Corra was no doubt aware of the dubious concerns. “We did not have sex, OK?” he stated unprompted at the film’s premiere at IDFA. “That’s what everybody’s thinking right?”

Corra didn’t attend Hot Springs for the screening, but answered a few questions via email. He insisted on calling the film “Living Cinema,” a collaborative effort where the boundaries between subject and filmmaker and art and life are collapsed.”

“What do I say to people who think I crossed a line – overstepped boundaries?” Corra replied, “That’s a line created by you asking the question, I think. Reggie and I had a creative collaboration and friendship that was boundless. Art is supposed to be boundless and limitless. Art must cross lines so we can grow as people.”

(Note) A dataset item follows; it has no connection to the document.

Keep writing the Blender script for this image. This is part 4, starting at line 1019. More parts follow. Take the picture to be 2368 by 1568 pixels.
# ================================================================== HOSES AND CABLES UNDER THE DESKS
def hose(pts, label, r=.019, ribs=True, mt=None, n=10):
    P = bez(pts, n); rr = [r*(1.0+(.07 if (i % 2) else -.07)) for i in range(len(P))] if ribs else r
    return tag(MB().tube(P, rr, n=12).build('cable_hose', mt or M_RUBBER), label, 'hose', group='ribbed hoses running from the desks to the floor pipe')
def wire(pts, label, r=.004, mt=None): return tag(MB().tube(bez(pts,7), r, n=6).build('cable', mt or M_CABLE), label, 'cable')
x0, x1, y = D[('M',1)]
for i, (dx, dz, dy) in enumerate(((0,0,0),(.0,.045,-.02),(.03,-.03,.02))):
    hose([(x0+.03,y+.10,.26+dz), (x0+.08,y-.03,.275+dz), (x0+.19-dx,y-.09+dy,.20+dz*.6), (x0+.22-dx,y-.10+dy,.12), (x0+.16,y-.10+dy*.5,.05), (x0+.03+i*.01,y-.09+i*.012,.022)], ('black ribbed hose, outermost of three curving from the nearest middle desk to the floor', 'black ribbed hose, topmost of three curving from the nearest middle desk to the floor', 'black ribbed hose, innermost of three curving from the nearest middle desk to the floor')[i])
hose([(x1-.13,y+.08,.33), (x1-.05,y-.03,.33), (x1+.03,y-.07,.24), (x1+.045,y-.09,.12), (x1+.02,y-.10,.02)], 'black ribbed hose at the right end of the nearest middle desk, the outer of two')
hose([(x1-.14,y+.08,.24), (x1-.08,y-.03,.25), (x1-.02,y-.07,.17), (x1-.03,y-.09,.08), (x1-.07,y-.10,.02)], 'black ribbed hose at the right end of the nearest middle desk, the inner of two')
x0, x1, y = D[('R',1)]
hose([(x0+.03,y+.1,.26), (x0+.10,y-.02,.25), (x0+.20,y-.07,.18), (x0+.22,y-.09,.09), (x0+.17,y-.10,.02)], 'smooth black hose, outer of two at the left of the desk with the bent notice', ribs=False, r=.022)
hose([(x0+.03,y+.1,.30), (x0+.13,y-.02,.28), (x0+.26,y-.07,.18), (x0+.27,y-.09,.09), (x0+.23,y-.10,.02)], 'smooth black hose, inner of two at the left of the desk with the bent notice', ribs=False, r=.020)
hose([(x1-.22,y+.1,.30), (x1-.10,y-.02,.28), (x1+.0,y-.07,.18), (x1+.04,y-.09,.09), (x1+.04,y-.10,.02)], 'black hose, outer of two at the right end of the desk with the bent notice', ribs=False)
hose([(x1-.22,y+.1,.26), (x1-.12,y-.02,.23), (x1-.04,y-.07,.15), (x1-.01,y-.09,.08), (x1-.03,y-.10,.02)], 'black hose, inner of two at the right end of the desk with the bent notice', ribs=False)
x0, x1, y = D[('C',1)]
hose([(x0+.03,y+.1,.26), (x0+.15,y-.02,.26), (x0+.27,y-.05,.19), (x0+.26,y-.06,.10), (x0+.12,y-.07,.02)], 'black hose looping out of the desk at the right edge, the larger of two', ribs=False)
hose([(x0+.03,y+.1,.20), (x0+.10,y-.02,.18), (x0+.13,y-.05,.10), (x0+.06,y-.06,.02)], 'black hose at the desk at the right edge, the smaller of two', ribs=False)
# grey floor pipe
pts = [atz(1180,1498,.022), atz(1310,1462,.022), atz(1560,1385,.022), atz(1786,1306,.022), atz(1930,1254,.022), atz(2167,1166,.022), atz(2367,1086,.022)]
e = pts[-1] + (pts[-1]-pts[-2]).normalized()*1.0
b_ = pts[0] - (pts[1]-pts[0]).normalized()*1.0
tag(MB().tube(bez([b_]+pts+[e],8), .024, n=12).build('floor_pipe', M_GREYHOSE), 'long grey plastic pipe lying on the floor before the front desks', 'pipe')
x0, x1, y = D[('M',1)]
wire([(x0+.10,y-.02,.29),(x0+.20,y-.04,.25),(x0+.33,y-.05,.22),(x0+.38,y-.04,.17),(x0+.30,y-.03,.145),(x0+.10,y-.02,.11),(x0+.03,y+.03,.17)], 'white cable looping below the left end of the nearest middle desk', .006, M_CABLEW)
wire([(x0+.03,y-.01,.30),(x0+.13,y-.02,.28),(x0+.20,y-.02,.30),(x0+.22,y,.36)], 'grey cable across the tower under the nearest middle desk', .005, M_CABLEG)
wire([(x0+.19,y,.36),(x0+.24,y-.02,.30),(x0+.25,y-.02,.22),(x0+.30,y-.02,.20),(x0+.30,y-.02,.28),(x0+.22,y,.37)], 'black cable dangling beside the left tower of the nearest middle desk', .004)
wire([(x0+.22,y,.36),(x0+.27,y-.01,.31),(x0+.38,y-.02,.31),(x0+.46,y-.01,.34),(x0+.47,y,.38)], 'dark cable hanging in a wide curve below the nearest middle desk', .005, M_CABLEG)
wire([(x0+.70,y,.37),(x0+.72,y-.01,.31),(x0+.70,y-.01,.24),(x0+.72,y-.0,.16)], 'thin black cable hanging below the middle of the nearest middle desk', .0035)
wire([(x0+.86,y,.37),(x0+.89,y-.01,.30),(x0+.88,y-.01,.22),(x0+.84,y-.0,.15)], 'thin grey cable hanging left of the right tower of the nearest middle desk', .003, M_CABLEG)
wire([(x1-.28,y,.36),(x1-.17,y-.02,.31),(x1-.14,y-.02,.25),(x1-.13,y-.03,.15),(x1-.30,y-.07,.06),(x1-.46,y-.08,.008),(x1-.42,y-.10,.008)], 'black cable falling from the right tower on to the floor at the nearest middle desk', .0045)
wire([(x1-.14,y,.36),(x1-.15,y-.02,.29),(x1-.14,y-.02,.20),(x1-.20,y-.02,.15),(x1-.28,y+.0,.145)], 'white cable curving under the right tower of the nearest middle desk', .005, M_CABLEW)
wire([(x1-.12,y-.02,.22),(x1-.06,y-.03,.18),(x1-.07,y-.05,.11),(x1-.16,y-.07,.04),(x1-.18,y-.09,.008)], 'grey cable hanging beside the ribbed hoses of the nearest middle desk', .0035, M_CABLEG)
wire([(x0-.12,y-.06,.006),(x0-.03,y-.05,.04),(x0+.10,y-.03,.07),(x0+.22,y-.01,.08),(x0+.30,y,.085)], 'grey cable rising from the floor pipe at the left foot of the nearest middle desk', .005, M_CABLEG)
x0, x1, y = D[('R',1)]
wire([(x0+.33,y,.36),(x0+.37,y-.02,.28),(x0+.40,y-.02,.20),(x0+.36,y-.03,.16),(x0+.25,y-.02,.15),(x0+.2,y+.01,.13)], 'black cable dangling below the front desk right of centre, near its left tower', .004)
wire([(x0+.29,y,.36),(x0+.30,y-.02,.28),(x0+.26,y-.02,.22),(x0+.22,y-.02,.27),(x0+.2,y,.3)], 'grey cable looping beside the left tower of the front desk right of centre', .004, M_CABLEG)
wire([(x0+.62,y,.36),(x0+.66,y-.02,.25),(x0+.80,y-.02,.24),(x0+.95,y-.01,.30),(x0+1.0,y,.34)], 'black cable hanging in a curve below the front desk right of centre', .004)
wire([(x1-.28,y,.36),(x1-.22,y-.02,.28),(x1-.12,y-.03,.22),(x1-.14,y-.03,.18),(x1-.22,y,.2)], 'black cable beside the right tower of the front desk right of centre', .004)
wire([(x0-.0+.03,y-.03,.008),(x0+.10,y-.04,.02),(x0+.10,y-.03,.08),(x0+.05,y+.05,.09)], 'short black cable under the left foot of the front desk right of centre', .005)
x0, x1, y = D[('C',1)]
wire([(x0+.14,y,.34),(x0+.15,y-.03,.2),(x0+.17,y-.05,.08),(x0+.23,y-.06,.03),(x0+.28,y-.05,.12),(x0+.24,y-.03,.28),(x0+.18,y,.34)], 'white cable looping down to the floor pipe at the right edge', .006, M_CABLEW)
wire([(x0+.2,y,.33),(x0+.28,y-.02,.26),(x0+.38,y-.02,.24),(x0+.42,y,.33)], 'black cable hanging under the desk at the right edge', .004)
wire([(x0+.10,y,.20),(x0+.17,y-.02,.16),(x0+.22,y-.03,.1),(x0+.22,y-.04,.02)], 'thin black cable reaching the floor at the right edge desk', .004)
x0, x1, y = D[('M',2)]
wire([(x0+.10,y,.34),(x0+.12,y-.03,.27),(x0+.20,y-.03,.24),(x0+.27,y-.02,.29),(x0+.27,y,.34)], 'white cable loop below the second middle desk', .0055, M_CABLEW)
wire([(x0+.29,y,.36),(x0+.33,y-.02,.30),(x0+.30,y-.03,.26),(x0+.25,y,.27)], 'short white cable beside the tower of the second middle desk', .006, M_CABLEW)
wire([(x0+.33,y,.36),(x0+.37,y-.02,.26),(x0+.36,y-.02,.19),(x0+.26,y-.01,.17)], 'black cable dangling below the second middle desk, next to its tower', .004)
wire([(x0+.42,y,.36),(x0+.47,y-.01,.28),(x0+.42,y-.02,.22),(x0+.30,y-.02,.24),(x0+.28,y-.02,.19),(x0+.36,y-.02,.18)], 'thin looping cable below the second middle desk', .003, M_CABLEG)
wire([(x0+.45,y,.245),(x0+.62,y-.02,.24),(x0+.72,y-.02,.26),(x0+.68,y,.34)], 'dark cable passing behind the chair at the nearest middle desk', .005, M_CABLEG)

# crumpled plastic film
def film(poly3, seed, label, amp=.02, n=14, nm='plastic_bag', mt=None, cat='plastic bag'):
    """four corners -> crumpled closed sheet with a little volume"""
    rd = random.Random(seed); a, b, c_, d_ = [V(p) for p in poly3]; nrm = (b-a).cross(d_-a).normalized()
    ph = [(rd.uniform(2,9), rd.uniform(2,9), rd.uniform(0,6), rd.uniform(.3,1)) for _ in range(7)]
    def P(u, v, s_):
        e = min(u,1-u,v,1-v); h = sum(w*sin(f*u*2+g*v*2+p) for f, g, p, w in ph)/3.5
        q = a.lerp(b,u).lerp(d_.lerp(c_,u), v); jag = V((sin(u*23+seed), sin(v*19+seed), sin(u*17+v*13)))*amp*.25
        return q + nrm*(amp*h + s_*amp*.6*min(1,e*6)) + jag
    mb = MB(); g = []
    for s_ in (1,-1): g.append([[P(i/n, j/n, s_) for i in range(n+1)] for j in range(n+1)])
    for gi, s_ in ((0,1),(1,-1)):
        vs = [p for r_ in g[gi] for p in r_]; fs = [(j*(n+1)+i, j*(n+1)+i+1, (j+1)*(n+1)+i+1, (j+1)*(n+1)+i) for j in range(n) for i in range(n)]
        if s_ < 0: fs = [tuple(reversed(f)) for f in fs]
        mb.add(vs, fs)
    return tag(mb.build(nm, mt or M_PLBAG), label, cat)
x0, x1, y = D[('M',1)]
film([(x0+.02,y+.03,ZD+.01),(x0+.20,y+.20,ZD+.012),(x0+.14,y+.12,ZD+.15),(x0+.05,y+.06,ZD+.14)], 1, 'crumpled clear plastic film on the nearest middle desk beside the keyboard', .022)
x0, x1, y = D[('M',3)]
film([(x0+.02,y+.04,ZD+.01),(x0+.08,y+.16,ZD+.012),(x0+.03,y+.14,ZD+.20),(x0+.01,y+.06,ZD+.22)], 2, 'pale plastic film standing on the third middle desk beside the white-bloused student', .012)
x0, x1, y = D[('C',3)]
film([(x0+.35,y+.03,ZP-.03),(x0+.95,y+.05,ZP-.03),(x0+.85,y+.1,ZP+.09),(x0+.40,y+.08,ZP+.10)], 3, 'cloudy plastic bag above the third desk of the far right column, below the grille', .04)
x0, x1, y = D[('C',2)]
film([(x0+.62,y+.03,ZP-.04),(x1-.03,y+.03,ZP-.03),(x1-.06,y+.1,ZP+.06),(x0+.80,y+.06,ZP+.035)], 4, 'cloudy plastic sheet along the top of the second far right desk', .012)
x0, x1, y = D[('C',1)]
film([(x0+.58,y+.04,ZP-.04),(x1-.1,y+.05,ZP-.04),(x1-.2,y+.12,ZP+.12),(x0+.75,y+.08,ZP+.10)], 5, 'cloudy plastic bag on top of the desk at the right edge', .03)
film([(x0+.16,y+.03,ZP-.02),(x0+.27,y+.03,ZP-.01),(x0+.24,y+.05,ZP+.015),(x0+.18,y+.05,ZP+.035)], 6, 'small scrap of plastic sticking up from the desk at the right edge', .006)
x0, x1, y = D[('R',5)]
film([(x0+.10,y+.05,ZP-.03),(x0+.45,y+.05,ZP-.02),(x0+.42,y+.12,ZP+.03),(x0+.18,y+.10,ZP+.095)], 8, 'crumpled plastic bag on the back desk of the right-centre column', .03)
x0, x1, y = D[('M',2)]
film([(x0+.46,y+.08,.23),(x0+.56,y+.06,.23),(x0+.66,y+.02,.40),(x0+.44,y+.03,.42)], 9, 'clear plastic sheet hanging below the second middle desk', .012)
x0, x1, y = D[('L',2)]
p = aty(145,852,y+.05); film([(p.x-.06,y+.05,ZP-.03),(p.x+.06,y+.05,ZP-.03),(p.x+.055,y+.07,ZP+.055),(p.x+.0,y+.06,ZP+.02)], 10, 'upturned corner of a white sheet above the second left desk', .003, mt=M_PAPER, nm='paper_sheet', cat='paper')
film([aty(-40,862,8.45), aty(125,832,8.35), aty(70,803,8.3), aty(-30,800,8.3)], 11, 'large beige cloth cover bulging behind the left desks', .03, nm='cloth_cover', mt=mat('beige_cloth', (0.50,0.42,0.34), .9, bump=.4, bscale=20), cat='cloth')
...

Though Corra had denied a physical relationship with Nicholson, Quinn suggested that the fact that he even had to bring it up meant that Corra may have treated into questionable waters. “The glib version is don’t fuck the talent,” Quinn said. He hadn’t yet watched “Farewell to Hollywood,” but assured that sometimes filmmakers and subjects fall into unethical relationships or the filmmakers themselves make morally questionable decisions. “I often see things where I’m like, ‘I wouldn’t have done that’ or ‘I wouldn’t have been comfortable with that.’ These are hard questions you need to be asking yourself and that you need to pay serious attention to.”

Documentarians then must set their own rules, maintain their conscientiously established boundaries and avoid crossing lines set by both themselves and their subjects. Though they also must acknowledge that there may always be an audience member who questions whether or not something should have been filmed and deems it unethical.